:: Supplied data ::
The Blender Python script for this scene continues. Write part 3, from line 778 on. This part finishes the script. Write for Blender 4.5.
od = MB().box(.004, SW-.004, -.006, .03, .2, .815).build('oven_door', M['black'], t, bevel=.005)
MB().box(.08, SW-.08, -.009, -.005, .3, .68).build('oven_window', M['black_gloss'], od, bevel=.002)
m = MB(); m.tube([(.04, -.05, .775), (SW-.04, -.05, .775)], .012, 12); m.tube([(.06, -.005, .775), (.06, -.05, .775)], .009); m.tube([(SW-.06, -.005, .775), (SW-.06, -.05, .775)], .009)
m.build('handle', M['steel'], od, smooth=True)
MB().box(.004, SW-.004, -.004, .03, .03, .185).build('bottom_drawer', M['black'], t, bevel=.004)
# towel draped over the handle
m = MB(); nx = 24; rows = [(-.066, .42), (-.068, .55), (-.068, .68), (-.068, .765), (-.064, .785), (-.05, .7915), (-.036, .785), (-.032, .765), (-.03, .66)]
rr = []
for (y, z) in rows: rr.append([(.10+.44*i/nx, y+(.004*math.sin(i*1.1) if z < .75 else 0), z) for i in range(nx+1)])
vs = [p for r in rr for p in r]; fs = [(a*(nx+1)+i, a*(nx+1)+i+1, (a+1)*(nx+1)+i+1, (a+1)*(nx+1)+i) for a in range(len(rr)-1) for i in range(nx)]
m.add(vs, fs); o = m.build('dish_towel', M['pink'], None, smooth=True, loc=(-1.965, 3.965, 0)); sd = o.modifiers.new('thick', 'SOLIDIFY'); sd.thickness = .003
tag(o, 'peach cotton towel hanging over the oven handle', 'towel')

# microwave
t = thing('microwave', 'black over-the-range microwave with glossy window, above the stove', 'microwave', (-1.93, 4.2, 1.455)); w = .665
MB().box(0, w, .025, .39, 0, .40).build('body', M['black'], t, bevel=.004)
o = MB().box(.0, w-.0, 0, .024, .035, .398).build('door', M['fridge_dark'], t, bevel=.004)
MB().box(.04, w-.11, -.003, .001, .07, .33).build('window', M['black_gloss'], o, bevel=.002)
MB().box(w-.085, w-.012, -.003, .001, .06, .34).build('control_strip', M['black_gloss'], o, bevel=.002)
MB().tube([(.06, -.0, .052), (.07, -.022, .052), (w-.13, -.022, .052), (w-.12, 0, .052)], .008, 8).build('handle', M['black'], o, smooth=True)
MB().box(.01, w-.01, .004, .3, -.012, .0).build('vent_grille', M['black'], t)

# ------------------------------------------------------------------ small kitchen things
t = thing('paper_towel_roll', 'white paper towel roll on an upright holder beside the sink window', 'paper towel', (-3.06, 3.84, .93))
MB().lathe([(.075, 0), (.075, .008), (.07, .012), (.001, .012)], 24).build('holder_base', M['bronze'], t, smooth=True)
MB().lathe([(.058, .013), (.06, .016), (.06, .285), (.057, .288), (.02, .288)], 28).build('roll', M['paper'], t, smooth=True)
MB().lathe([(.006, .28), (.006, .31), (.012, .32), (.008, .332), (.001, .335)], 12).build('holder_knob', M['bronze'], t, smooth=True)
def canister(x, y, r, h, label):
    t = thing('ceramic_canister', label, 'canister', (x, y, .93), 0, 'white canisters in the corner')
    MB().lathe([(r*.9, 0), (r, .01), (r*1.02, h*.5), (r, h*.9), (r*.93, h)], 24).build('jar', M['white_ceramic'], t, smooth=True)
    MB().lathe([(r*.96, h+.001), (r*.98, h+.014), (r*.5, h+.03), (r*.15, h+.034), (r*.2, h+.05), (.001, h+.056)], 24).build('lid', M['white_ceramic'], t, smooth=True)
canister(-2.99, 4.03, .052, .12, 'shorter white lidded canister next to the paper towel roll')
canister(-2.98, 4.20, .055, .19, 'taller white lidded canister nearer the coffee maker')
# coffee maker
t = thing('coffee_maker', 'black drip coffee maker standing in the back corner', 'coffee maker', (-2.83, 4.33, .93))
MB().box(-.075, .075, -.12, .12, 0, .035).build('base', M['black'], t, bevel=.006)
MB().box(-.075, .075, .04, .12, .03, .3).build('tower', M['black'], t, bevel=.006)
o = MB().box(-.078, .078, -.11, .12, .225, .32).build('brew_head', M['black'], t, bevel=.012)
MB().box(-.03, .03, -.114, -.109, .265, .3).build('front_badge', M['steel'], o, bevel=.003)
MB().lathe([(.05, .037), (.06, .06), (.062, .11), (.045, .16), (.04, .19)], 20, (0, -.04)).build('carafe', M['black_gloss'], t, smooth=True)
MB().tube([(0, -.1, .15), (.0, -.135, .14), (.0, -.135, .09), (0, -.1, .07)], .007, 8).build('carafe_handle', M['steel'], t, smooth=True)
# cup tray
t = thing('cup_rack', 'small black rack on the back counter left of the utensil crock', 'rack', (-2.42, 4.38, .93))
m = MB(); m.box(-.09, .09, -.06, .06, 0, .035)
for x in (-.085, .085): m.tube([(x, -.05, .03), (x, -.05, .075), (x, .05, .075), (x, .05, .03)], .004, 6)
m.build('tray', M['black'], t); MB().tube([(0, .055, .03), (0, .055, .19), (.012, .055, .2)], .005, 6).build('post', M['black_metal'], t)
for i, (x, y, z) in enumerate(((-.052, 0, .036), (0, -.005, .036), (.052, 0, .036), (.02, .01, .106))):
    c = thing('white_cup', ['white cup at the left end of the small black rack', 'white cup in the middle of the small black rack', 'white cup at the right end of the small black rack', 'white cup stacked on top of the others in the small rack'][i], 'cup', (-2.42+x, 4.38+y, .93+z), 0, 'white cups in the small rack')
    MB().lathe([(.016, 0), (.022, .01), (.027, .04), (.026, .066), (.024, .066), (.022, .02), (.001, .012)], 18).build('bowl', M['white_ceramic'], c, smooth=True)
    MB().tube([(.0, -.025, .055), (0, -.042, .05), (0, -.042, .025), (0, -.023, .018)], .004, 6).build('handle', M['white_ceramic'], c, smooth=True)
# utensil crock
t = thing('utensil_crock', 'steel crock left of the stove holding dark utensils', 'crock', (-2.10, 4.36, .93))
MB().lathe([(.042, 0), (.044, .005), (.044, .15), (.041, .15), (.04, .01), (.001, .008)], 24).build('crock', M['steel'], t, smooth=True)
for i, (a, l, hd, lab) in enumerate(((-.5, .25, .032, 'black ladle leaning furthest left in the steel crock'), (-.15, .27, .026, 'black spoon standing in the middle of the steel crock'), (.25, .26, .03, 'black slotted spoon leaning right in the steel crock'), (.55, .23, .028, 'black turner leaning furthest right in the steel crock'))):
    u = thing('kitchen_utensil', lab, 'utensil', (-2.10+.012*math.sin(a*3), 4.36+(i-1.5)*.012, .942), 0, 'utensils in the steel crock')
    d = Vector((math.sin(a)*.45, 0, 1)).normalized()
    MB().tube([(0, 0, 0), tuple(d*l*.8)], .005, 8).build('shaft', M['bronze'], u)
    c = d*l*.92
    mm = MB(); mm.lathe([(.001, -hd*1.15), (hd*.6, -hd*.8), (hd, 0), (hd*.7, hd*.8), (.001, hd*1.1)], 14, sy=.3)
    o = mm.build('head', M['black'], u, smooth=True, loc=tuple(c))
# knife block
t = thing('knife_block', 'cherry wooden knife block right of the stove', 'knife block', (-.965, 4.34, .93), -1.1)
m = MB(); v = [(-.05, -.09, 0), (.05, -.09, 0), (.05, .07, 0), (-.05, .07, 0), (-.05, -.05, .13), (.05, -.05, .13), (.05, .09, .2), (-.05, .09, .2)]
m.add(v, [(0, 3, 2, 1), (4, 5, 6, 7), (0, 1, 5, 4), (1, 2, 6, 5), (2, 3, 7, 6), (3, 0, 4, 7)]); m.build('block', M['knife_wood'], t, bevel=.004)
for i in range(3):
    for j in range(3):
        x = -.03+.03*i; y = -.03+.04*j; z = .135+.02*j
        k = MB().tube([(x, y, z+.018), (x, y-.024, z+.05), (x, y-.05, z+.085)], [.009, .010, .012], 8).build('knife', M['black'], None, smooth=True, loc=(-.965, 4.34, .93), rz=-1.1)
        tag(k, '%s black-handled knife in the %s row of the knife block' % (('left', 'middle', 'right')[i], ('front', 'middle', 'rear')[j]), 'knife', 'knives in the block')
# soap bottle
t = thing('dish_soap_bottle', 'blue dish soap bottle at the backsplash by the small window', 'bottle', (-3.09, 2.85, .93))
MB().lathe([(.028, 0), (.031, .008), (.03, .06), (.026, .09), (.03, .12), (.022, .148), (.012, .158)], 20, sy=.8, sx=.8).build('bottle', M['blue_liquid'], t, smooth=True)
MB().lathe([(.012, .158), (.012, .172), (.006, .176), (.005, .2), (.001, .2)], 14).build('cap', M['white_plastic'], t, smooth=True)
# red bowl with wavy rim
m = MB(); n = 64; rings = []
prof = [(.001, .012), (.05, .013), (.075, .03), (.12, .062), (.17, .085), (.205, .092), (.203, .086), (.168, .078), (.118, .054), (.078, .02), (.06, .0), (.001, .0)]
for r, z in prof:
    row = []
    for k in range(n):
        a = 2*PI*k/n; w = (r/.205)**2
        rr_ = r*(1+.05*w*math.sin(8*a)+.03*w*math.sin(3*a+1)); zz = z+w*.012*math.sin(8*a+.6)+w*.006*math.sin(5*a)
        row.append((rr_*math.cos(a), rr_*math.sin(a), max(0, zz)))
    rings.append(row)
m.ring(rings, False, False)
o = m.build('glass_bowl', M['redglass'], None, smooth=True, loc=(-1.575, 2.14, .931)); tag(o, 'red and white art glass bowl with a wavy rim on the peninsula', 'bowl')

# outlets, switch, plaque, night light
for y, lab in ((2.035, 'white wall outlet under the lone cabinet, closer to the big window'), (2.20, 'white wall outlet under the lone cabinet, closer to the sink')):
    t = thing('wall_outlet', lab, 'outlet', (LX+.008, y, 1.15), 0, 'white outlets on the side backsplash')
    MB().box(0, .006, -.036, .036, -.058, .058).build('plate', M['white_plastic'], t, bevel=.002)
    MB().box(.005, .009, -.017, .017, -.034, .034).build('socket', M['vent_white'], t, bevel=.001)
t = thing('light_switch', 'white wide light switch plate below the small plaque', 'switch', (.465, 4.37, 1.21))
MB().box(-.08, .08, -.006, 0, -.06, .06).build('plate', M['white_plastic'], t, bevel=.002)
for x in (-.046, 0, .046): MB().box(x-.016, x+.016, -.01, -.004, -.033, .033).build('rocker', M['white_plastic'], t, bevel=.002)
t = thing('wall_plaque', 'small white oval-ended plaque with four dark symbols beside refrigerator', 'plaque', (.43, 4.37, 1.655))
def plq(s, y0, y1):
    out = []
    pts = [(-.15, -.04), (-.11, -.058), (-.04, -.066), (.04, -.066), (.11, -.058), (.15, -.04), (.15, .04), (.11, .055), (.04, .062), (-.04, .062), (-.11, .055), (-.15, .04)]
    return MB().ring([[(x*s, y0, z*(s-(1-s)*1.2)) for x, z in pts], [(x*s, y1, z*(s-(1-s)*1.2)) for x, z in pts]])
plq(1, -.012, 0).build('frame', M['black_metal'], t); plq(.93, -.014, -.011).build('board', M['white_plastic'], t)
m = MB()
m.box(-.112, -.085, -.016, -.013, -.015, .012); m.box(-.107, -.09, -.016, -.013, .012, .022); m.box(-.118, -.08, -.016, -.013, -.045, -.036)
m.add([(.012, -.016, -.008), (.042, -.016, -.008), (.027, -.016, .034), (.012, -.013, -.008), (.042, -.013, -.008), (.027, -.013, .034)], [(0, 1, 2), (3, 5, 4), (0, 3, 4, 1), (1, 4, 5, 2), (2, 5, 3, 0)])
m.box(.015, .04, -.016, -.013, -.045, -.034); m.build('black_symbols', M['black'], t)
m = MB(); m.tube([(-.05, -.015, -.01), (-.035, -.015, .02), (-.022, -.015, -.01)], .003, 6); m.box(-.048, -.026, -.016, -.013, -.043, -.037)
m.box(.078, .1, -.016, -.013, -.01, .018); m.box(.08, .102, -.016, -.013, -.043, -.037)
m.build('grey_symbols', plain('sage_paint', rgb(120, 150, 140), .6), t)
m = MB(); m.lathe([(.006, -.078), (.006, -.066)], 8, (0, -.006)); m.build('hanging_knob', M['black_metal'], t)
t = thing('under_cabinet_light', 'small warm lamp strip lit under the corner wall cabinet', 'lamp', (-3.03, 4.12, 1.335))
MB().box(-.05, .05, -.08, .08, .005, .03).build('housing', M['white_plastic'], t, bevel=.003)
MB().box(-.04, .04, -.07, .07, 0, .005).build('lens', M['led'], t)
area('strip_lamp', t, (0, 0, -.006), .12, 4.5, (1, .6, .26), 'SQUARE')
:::
> [Problem statement] Repeat the material word for word from its opening line up to and including the line containing "-.012, .0).build('vent_grille', M['black'], t)".

> [Response for this exercise]
The Blender Python script for this scene continues. Write part 3, from line 778 on. This part finishes the script. Write for Blender 4.5.
od = MB().box(.004, SW-.004, -.006, .03, .2, .815).build('oven_door', M['black'], t, bevel=.005)
MB().box(.08, SW-.08, -.009, -.005, .3, .68).build('oven_window', M['black_gloss'], od, bevel=.002)
m = MB(); m.tube([(.04, -.05, .775), (SW-.04, -.05, .775)], .012, 12); m.tube([(.06, -.005, .775), (.06, -.05, .775)], .009); m.tube([(SW-.06, -.005, .775), (SW-.06, -.05, .775)], .009)
m.build('handle', M['steel'], od, smooth=True)
MB().box(.004, SW-.004, -.004, .03, .03, .185).build('bottom_drawer', M['black'], t, bevel=.004)
# towel draped over the handle
m = MB(); nx = 24; rows = [(-.066, .42), (-.068, .55), (-.068, .68), (-.068, .765), (-.064, .785), (-.05, .7915), (-.036, .785), (-.032, .765), (-.03, .66)]
rr = []
for (y, z) in rows: rr.append([(.10+.44*i/nx, y+(.004*math.sin(i*1.1) if z < .75 else 0), z) for i in range(nx+1)])
vs = [p for r in rr for p in r]; fs = [(a*(nx+1)+i, a*(nx+1)+i+1, (a+1)*(nx+1)+i+1, (a+1)*(nx+1)+i) for a in range(len(rr)-1) for i in range(nx)]
m.add(vs, fs); o = m.build('dish_towel', M['pink'], None, smooth=True, loc=(-1.965, 3.965, 0)); sd = o.modifiers.new('thick', 'SOLIDIFY'); sd.thickness = .003
tag(o, 'peach cotton towel hanging over the oven handle', 'towel')

# microwave
t = thing('microwave', 'black over-the-range microwave with glossy window, above the stove', 'microwave', (-1.93, 4.2, 1.455)); w = .665
MB().box(0, w, .025, .39, 0, .40).build('body', M['black'], t, bevel=.004)
o = MB().box(.0, w-.0, 0, .024, .035, .398).build('door', M['fridge_dark'], t, bevel=.004)
MB().box(.04, w-.11, -.003, .001, .07, .33).build('window', M['black_gloss'], o, bevel=.002)
MB().box(w-.085, w-.012, -.003, .001, .06, .34).build('control_strip', M['black_gloss'], o, bevel=.002)
MB().tube([(.06, -.0, .052), (.07, -.022, .052), (w-.13, -.022, .052), (w-.12, 0, .052)], .008, 8).build('handle', M['black'], o, smooth=True)
MB().box(.01, w-.01, .004, .3, -.012, .0).build('vent_grille', M['black'], t)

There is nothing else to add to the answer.